Nos últimos tempos, o assunto político tem dominado rodas de conversa, capas de jornais, timelines de redes sociais e, principalmente, os sentimentos das pessoas. A indignação tomou conta. Manifestações virtuais e físicas se multiplicam, com palavras de ordem contra a corrupção, exigência por ética e, claro, muitos pedidos de impeachment — mesmo que, às vezes, escritos de forma errada. Perfis nas redes sociais crescem rapidamente apenas por vociferarem contra os “políticos ladrões”, recebendo milhares de curtidas e seguidores sedentos por justiça.
É evidente que a corrupção nos incomoda, e com razão. Ela afeta diretamente os serviços públicos, a economia e, acima de tudo, o senso de justiça da população. Mas há algo que poucos estão dispostos a encarar: a corrupção não começa em Brasília, nem no Congresso, nem nos gabinetes luxuosos do poder. Ela começa no cotidiano — em atitudes pequenas, muitas vezes ignoradas, que se repetem todos os dias entre nós.
A pergunta que não quer calar é: por que é tão difícil encontrar um político com ficha limpa bem posicionado nas eleições? Talvez porque a política seja apenas um reflexo da sociedade que a sustenta. E nessa sociedade, infelizmente, temos a tendência de normalizar os pequenos desvios de conduta — especialmente quando nos favorecem.
Sabe aquele troco a mais que você recebeu por engano e não devolveu? Aquela carteira encontrada no chão, mas que você ficou por “não saber o dono”? Ou o produto comprado por um preço muito abaixo do normal, mesmo desconfiando que era fruto de roubo? E a dívida que você espera que “caduque” só para não ter que pagar? A desculpa esfarrapada para colar na prova ou a famosa “carteirada” para furar a fila? Tudo isso é corrupção. Disfarçada, socialmente aceita, mas ainda assim corrupção.
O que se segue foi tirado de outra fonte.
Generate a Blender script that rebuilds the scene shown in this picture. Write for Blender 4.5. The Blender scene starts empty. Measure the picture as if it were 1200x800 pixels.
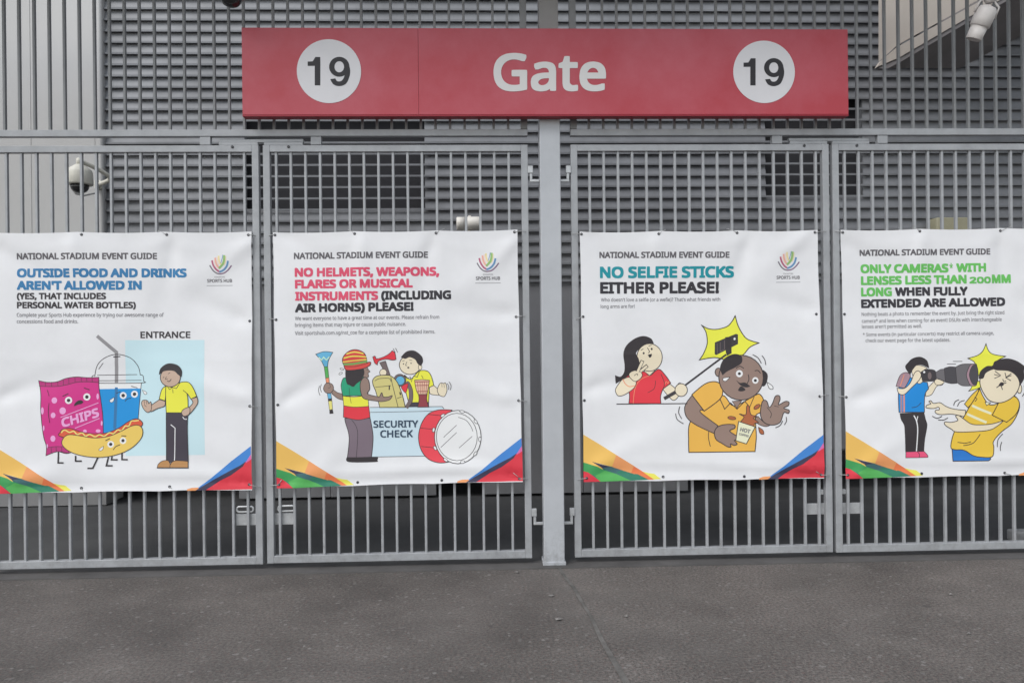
import bpy, bmesh, math, os, random
from mathutils import Vector, Matrix, geometry

# ------------------------------------------------------------------ camera, world, sun, exposure
SC = bpy.context.scene
COL = SC.collection
FPX, YAW, ROLL, EYE = 900.0, math.radians(1.96), -0.011, 1.54
_f = Vector((math.sin(YAW), math.cos(YAW), 0)); _r0 = Vector((math.cos(YAW), -math.sin(YAW), 0)); _u0 = Vector((0, 0, 1))
_r = _r0 * math.cos(ROLL) + _u0 * math.sin(ROLL); _u = -_r0 * math.sin(ROLL) + _u0 * math.cos(ROLL)
CAMP = Vector((-0.4545, -5.3176, EYE))
cam = bpy.data.cameras.new('camera'); cam_ob = bpy.data.objects.new('camera', cam); COL.objects.link(cam_ob)
cam.sensor_width = 36; cam.lens = 36 * FPX / 1200; cam.clip_start = 0.05; cam.clip_end = 2000
cam_ob.matrix_world = Matrix(((_r.x, _u.x, -_f.x, CAMP.x), (_r.y, _u.y, -_f.y, CAMP.y), (_r.z, _u.z, -_f.z, CAMP.z), (0, 0, 0, 1)))
SC.camera = cam_ob

SUN_EL, SUN_AZ = math.radians(48), math.radians(226)      # azimuth clockwise from +Y: behind the viewer, a little to the left
w = bpy.data.worlds.new('World'); SC.world = w; w.use_nodes = True
nt = w.node_tree; bg = nt.nodes['Background']
sky = nt.nodes.new('ShaderNodeTexSky'); sky.sky_type = 'NISHITA'; sky.sun_disc = False
sky.sun_elevation = SUN_EL; sky.sun_rotation = SUN_AZ; sky.air_density = 1.5; sky.dust_density = 1.0
hs = nt.nodes.new('ShaderNodeHueSaturation'); hs.inputs['Saturation'].default_value = 0.34
nt.links.new(sky.outputs[0], hs.inputs['Color']); nt.links.new(hs.outputs[0], bg.inputs['Color'])
bg.inputs['Strength'].default_value = 0.12
sl = bpy.data.lights.new('sun', 'SUN'); sl.energy = 1.0; sl.angle = math.radians(34); sl.color = (1, 0.98, 0.965)
so = bpy.data.objects.new('sun', sl); COL.objects.link(so)
sd = Vector((math.sin(SUN_AZ) * math.cos(SUN_EL), math.cos(SUN_AZ) * math.cos(SUN_EL), math.sin(SUN_EL)))
so.rotation_euler = (-sd).to_track_quat('-Z', 'Y').to_euler(); so.location = sd * 20
SC.view_settings.view_transform = 'Standard'; SC.view_settings.look = 'None'
SC.view_settings.exposure = 0.80; SC.view_settings.gamma = 1.0; SC.view_settings.use_curve_mapping = False

# ------------------------------------------------------------------ helpers
def ray(x, y): return _f + _r * ((x - 600) / FPX) + _u * ((400 - y) / FPX)
def on_y(x, y, Y=0.0):
    v = ray(x, y); return CAMP + v * ((Y - CAMP.y) / v.y)
def on_z(x, y, Z=0.0):
    v = ray(x, y); return CAMP + v * ((Z - CAMP.z) / v.z)

def lin(c):
    out = []
    for v in c:
        v /= 255.0
        out.append(v / 12.92 if v <= 0.04045 else ((v + 0.055) / 1.055) ** 2.4)
    return out
_mats = {}
def mat(name, rgb, rough=0.5, metal=0.0, var=0.0, scale=6.0, bump=0.0, bscale=200.0, spec=0.4, rgb2=None, splash=0.0):
    """Principled material; var blends towards rgb2 (or a darker tone) in uneven noise patches; bump adds fine relief."""
    if name in _mats: return _mats[name]
    m = bpy.data.materials.new(name); m.use_nodes = True; n = m.node_tree; b = n.nodes['Principled BSDF']
    b.inputs['Base Color'].default_value = (*rgb, 1); b.inputs['Roughness'].default_value = rough
    b.inputs['Metallic'].default_value = metal; b.inputs['Specular IOR Level'].default_value = spec
    if var or bump: tc = n.nodes.new('ShaderNodeTexCoord')
    if var:
        nz = n.nodes.new('ShaderNodeTexNoise'); nz.inputs['Scale'].default_value = scale; nz.inputs['Detail'].default_value = 8; nz.inputs['Roughness'].default_value = 0.65
        rp = n.nodes.new('ShaderNodeValToRGB'); rp.color_ramp.elements[0].position = 0.38; rp.color_ramp.elements[1].position = 0.68
        mx = n.nodes.new('ShaderNodeMix'); mx.data_type = 'RGBA'
        mx.inputs['A'].default_value = (*rgb, 1); mx.inputs['B'].default_value = (*(rgb2 or [c * (1 - var) for c in rgb]), 1)
        n.links.new(tc.outputs['Object'], nz.inputs['Vector']); n.links.new(nz.outputs['Fac'], rp.inputs[0]); n.links.new(rp.outputs[0], mx.inputs['Factor'])
        n.links.new(mx.outputs['Result'], b.inputs['Base Color'])
    if splash:                                          # grime thrown up from the ground, broken by noise
        sx = n.nodes.new('ShaderNodeSeparateXYZ'); n.links.new(tc.outputs['Object'], sx.inputs[0])
        mr = n.nodes.new('ShaderNodeMapRange'); mr.inputs['From Min'].default_value = 0.34; mr.inputs['From Max'].default_value = 0.02; n.links.new(sx.outputs[2], mr.inputs['Value'])
        ns = n.nodes.new('ShaderNodeTexNoise'); ns.inputs['Scale'].default_value = 22; ns.inputs['Detail'].default_value = 9; ns.inputs['Roughness'].default_value = 0.75; n.links.new(tc.outputs['Object'], ns.inputs['Vector'])
        r2 = n.nodes.new('ShaderNodeValToRGB'); r2.color_ramp.elements[0].position = 0.45; r2.color_ramp.elements[1].position = 0.68; n.links.new(ns.outputs['Fac'], r2.inputs[0])
        ml = n.nodes.new('ShaderNodeMath'); ml.operation = 'MULTIPLY'; n.links.new(mr.outputs[0], ml.inputs[0]); n.links.new(r2.outputs[0], ml.inputs[1])
        m2 = n.nodes.new('ShaderNodeMath'); m2.operation = 'MULTIPLY'; m2.inputs[1].default_value = splash; n.links.new(ml.outputs[0], m2.inputs[0])
        mg = n.nodes.new('ShaderNodeMix'); mg.data_type = 'RGBA'; mg.inputs['B'].default_value = (0.11, 0.095, 0.08, 1); n.links.new(m2.outputs[0], mg.inputs['Factor']); n.links.new(mx.outputs['Result'], mg.inputs['A'])
        n.links.new(mg.outputs['Result'], b.inputs['Base Color'])
    if bump:
        n2 = n.nodes.new('ShaderNodeTexNoise'); n2.inputs['Scale'].default_value = bscale; n2.inputs['Detail'].default_value = 4
        bp = n.nodes.new('ShaderNodeBump'); bp.inputs['Strength'].default_value = bump; bp.inputs['Distance'].default_value = 0.004
        n.links.new(tc.outputs['Object'], n2.inputs['Vector']); n.links.new(n2.outputs['Fac'], bp.inputs['Height']); n.links.new(bp.outputs[0], b.inputs['Normal'])
    _mats[name] = m; return m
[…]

Muitos criticam os políticos por abusarem do poder para benefício próprio, mas quantos não fariam o mesmo se estivessem na mesma posição? A diferença entre o cidadão que tenta se dar bem em tudo e o político corrupto pode estar apenas na escala, não na intenção. Ambos agem com base no mesmo princípio: o de tirar vantagem em qualquer situação, independentemente das consequências.
É preciso, sim, denunciar e combater a corrupção em todas as esferas. Mas é hipocrisia exigir ética de quem está no poder sem revisar as próprias atitudes. De que adianta bradar contra o sistema se você também o contorna sempre que pode? De que adianta pintar o rosto, vestir a camisa da pátria e ir às ruas, se no cotidiano você dá mau exemplo aos seus filhos, colegas e à sociedade?
Não se trata de minimizar os crimes de colarinho branco ou isentar políticos corruptos de suas responsabilidades. Longe disso. Mas se quisermos uma mudança verdadeira e duradoura, ela precisa começar na base — e a base somos nós. Ética, caráter e responsabilidade não podem ser apenas bandeiras em protestos. Precisam ser práticas diárias, constantes, silenciosas e honestas, mesmo quando ninguém está olhando.
A transformação que tanto pedimos para o Brasil não virá de um salvador da pátria, de um novo partido ou de uma eleição milagrosa. Ela virá do exemplo. E esse exemplo deve começar dentro de casa, nas pequenas decisões do dia a dia. Só assim teremos, no futuro, políticos mais íntegros: porque terão vindo de uma sociedade que aprendeu, de fato, o que é integridade.